Lumad rights advocates have complained of human rights violations allegedly committed by government troops in Tinagdanan, where many residents are members of the Kesasabanay Dulangan Manobo, a local organization that has been resisting the entry of DM Consunji Inc. in their ancestral lands within the Daguma Mountain Range, which stretches over parts of Sultan Kudarat, Maguindanao and South Cotabato.

In a statement, SAGIPP said Duterte was using the military to implement his “paradigm of development,” which the group called “incongruous to the demands of the lumad for the preservation and development of their ancestral lands and the peasants’ call for agrarian reform.”
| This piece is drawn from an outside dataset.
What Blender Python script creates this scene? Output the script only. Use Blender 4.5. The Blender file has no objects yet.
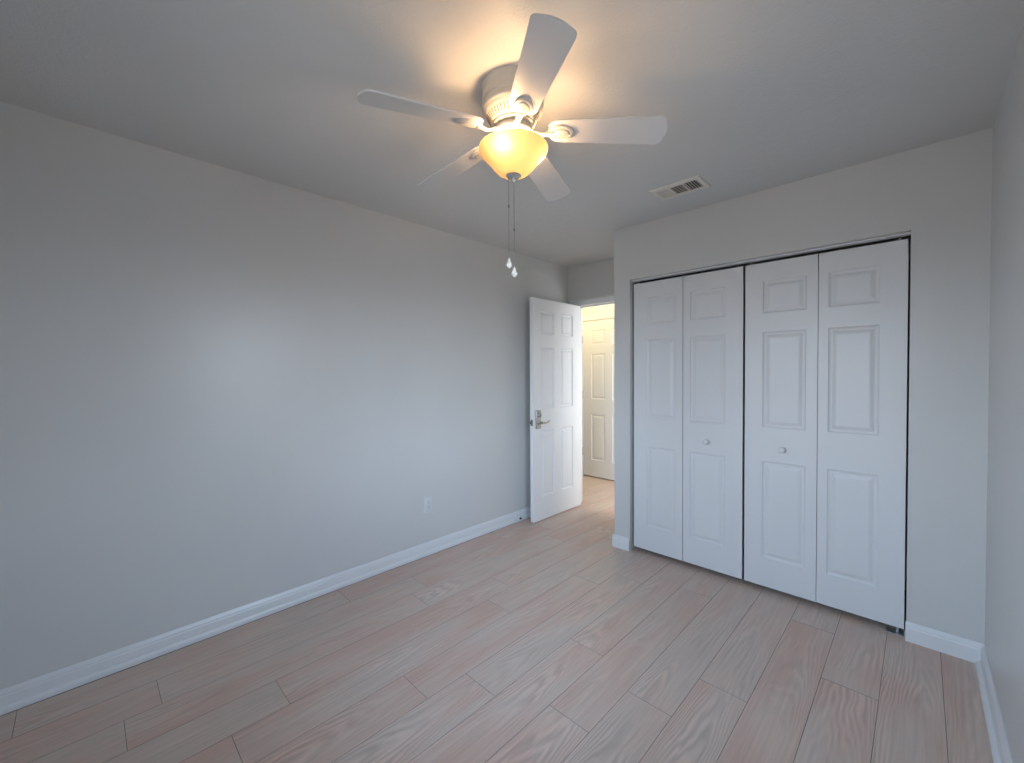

The group accused the government of turning Southern Mindanao into a “military garrison,” with 16 battalions in the Davao Region alone, backed by 6,000 militiamen deployed to 300 detachments, among these the Alamara in Davao City, Davao del Norte an Bukidnon; the Bagani in Cotabato, Bukidnon, Davao, Loreto in Agusan del Sur and Laak in Compostela Valley; the Black Fighter in Davao City; he Falcon Squad in Veruela in Ausan del Sur; Manado in Caragao, Davao Orienal; and Pulahan in Diwalwal, Compostela Valley.

Among the areas targeted by military operations, said SAGIPP, is the Pantaron Range, a rich watershed that runs through the towns of Talaingod, Kapalong and Sto. Tomas in Davao del Norte, “a frontier protected by Manobo.”

“Troops have been conducting operations in Talaingod and encamped in the communities of Natulinan, Igang, Kahilawan and Kabadianan, Milyong, Barobo, Angela, and JBL,” SAGIPP said.

Meanwhile, it said “Compostela Valley remains a virtual garrison with five Army battalions present in the province, making it the most militarized province in the country,” where “the most number of politically-related extrajudicial killings under Duterte’s term” have occurred, earning the moniker “Valley of Death.”

SAGIPP said Duterte, “who has promised to correct historical injustices,” has instead “unleashed and further scarred the peasants and lumad.”